Cláudia Gonçalves Bispo:
Por meio dos relatórios anexos aos autos, verifica-se que a investigada Cláudia Gonçalves Bispo é, ao lado de Ângela, um dos principais nomes de liderança do movimento, incitando manifestantes de todo o Estado à prática de crime, notadamente o de atentado ao serviço de segurança pública, praticado por meio dos fechamentos dos batalhões, demonstrando que sua atuação objetiva obter capital político, conforme se vê no seguinte diálogo que travou na data de ontem com a também investigada “Flávia”…
Além disso, conforme já transcrito no item “1.1” desta decisão, Ângela e Cláudia conversam sobre os bloqueios às unidades, diálogo no qual esta questionou àquela quando seria a reunião em sua residência para discutirem o fechamento, já que o pessoal do interior precisa saber para fazer o mesmo, demonstrando a sua condição de articuladora do movimento no Estado.
Ao longo dos dias, a participação de Cláudia já se mostrava relevante…
Veja-se, assim, que também é inegável a participação da investigada Cláudia no movimento que paredista, estando presente o risco iminente da retomada de ações atentatórias ao serviço de segurança pública no Estado do Espírito Santo, em razão da atuação desta investigada junto aos demais investigados.

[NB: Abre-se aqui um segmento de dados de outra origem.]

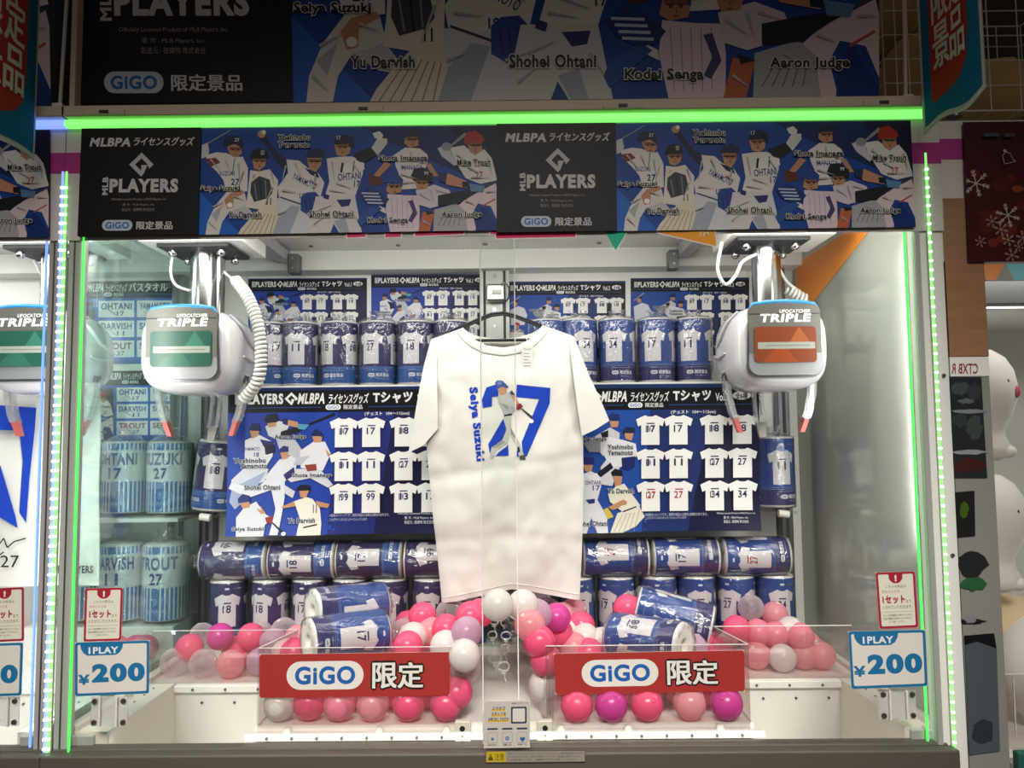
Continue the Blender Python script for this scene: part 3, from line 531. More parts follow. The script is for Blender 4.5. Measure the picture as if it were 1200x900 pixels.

A juíza Gisele Souza de Oliveira conclui que as investigações apontam, até o momento, para as seguintes circunstâncias:
“Ângela Souza Santos participa ativamente do movimento, em papel de liderança, promovendo diversas reuniões no intuito declarado de provocar nova instabilidade no Estado em razão da falta de segurança pública; Walter Matias Lopes apoia diretamente o movimento paredista, mediante auxílio material e articulação interna para coordenar e incentivar as ações criminosas, figurando, ao lado de Ângela, como a principal liderança do movimento;
Leonardo Fernandes Nascimento, policial militar da ativa, realiza a segurança dos locais das reuniões do movimento, a bordo de viaturas e devidamente fardado, abordando, até mesmo, viatura descaracterizada da Corregedoria da Polícia Militar que rondava as imediações em local de reunião;
Cláudia Gonçalves Bispo age na articulação do movimento pelo Estado, incitando e organizando a retomada das ações delitivas referentes ao bloqueio de batalhões do interior.”
Portanto, salienta a magistrada, “as circunstâncias narradas no requerimento de fls. 03/32 e no aditamento de fls. 165/172 indicam a existência de indícios de participação dos investigados Ângela Souza Santos, Walter Matias Lopes, Leonardo Fernandes Nascimento e Cláudia Gonçalves Bispo nos delitos de atentado ao serviço de segurança pública (art. 265 do CP) e de associação criminosa (art. 288 do CP), dentre outros, cuja prática, nos moldes acima mencionados, demonstra a inequívoca necessidade de custódia cautelar para a garantia da ordem pública e por conveniência da instrução criminal. Amoldando-se as infrações narradas na peça representativa, prima facie, aos tipos penais previstos nos arts. 265 e 288 do CP, e presentes os requisitos dos artigos 312 e 313, inciso I, do CPP, registro, ainda, que o contexto dos autos indica que nenhuma outra medida cautelar seria suficiente para garantir a ordem pública e preservar a instrução criminal. Portanto, a hipótese dos autos recomenda a decretação da prisão preventiva destes quatro investigados, já que, conforme demonstrado no caso concreto, a restrição à liberdade de Ângela Souza Santos, Walter Matias Lopes, Leonardo Fernandes Nascimento e Ângela Gonçalves Bispo justifica-se, pois imprescindível para o acautelamento da ordem pública contra novas investidas criminosas em razão do movimento paredista e para a conveniência da instrução processual.”